The issues raised in The Arab Spring have to be sorted out, though a novel may not be the right medium for it. Then of course, there is the problem of shoddy grammar, wrong spelling and un-English usage. A woman called Mary becomes Marry and “iron cuts iron” in this novel. Iron cuts iron in Urdu. In English we hear expressions like “hire a thief to catch a thief.”
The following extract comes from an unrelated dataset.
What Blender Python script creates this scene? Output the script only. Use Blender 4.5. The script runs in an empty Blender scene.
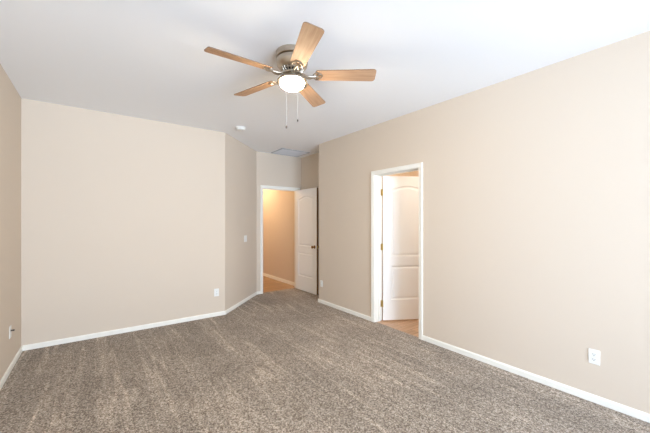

PS: Former ambassador of India to Saudi Arabia, Ishrat Aziz; professor of English at AMU Prof. Asim Siddiqui; head of Islamic Studies at Jamia Millia islamia, Prof. Akhtarul Wasey, and journalist Seema Chishti lavished full-throated praise on The Arab Spring at a function where this book was launched. They brought a different reading to it. Ambassador Aziz saw it as a harbinger of moral regeneration in the Arab world (hence, the Spring); Prof. Siddiqui talked about Qaisrah Shehrnaz’s novel on girls wedded to the Quran and The Arab Sping in the same breath; Prof. Wasey thought it was a landmark in Indo-Anglian writing, and Ms Chishti said some nice words, hedging them with the observation that she had some difficulty with its stance on gender. Every reader brings his/her own reading to a literary work. Do read it. A word of caution: If you are a maulana, you would not be comfortable with the torrid love (making) scene.